Il Consiglio di Stato interviene su demolizione opere abusive e pertinenze

La sentenza n. 187/2021 emessa di recente dal Consiglio di Stato ha respinto il ricorso presentato da due proprietari di terreno agricolo contro l’amministrazione comunale. A loro era stato intimato di demolire alcune opere ubicate su tale area e ritenute abusive. Valutando il provvedimento sanzionatorio illegittimo, gli appellanti lo hanno impugnato con ricorso al T.A.R. che, tuttavia, lo ha respinto.  Da qui il ricorso al Consiglio di Stato, contestando l’erronea valutazione delle opere abusive che avrebbero natura pertinenziale, ovvero costituirebbero volumi tecnici, oltre al difetto di motivazione della sentenza e alla mancata comunicazione di avvio del procedimento. 

Il CdS, rilevando che l’ordine di demolizione è un atto “di natura doverosa e vincolata”, ha chiarito che non richiede particolare motivazione, essendo sufficiente che il medesimo descriva quali sono le opere oggetto di contestazione, per consentire al destinatario della sanzione di rimuoverle spontaneamente. 

Inoltre, il lungo tempo trascorso dalla realizzazione dell’opera abusiva non è idoneo a radicare in capo al privato interessato alcun legittimo affidamento in ordine alla conservazione di una situazione di fatto illecita, per cui, anche in tal caso, l’ordine di demolizione assume carattere doveroso e vincolato e la sua emanazione non richiede alcuna motivazione in ordine alle ragioni di pubblico interesse che impongono la rimozione dell’abuso. I provvedimenti aventi natura vincolata, come l’ordinanza di demolizione, non necessitano di previa comunicazione di avvio del procedimento, in quanto non è consentito all’Amministrazione compiere valutazioni di interesse pubblico relative alla conservazione del bene. 
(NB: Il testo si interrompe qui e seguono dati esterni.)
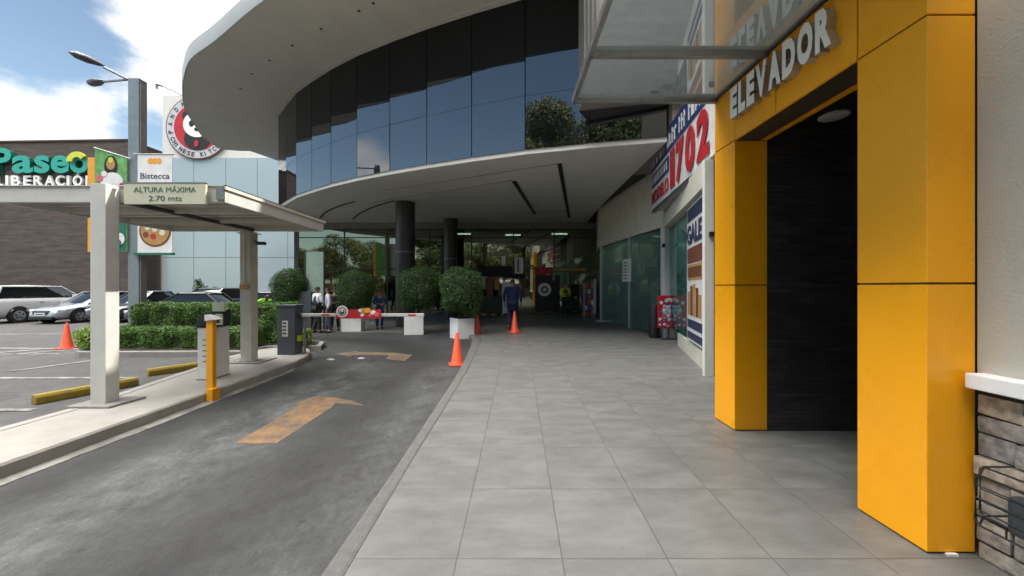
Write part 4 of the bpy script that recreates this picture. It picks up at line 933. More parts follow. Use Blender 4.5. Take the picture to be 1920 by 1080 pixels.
# ------------------------------------------------------------------ planters and topiary
def leafball(name, c, rx, ry, rz_, n, size, m, parent, seed, jitter=.07, box=2.6):
    rng = np.random.default_rng(seed)
    d = rng.normal(0, 1, (n, 3)); d /= np.linalg.norm(d, axis=1)[:, None]
    k = (np.abs(d)**box).sum(1)**(-1/box)      # superellipsoid, clipped look
    rad = k*(1+rng.normal(0, jitter, n)-np.abs(rng.normal(0, .06, n)))
    ph = rng.uniform(0, 6.28, 6)
    rad *= 1+.085*np.sin(4*d[:, 0]+ph[0])*np.sin(5*d[:, 2]+ph[1])+.04*np.sin(9*d[:, 1]+ph[2])*np.sin(8*d[:, 2]+ph[3])
    sh_ = rng.uniform(size=n) < .03; rad[sh_] += rng.uniform(.02, .13, sh_.sum())
    p = d*rad[:, None]*np.array([rx, ry, rz_])+np.array(c)
    V, F = leaves(rng, p, d, size, .75)
    return mesh_np(name, V, F, m, parent)
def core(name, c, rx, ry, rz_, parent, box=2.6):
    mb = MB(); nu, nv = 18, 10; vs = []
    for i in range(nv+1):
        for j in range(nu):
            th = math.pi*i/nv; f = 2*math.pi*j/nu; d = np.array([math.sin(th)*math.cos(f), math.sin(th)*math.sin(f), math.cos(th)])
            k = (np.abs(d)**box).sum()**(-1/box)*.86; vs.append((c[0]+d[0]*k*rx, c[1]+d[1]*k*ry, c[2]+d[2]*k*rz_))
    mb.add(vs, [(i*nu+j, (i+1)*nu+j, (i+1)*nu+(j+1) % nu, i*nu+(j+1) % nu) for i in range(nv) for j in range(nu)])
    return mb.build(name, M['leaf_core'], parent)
def planter(x, y, rz, s, h, label):
    t = thing('planter_box', label, 'planter', (x, y, ZR), rz, 'white cube planters along the plaza'); q = s/2
    mb = MB(); mb.prism([(-q, -q), (q, -q), (q, q), (-q, q)], 0, h)
    mb.build('box', M['planter_white'], t, .015, world=False)
    MB().box(-q+.04, q-.04, -q+.04, q-.04, h, h+.012).build('soil', M['soil'], t, world=False)
    return t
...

Infine, per quanto concerne la natura pertinenziale delle opere abusive, il Consiglio di Stato sottolinea che la pertinenza urbanistico-edilizia è configurabile allorquando sussista “un oggettivo nesso tra bene accessorio e principale che non consenta altro che la destinazione del primo a un uso servente durevole e quest’ultimo abbia, inoltre, dimensioni ridotte e modeste rispetto a quelle dell’edificio a cui inerisce”. Contrariamente a quanto avviene per le pertinenze di derivazione civilistica, ai fini edilizi il manufatto può essere considerato una pertinenza quando è non solo preordinato ad un’oggettiva esigenza dell’edificio principale ed è funzionalmente inserito al suo servizio ma è anche sfornito di un autonomo valore di mercato e non comporta ulteriore “carico urbanistico” proprio in quanto esaurisce la sua finalità nel rapporto funzionale col fabbricato principale. Invece, il volume tecnico riguarda un‘opera di limitata consistenza volumetrica priva di autonomia funzionale, anche solo potenziale, destinata a contenere esclusivamente impianti essenziali atti ad assolvere le esigenze tecnico funzionali dell’edificio cui accedono. 

Considerate quindi dimensioni, volumetrie, materiali da costruzione utilizzati e autonomia funzionale, è evidente secondo il Consiglio di Stato che nessuna delle due opere oggetto di contestazione ha natura pertinenziale o costituisce volume tecnico. L’appello è stato dunque respinto.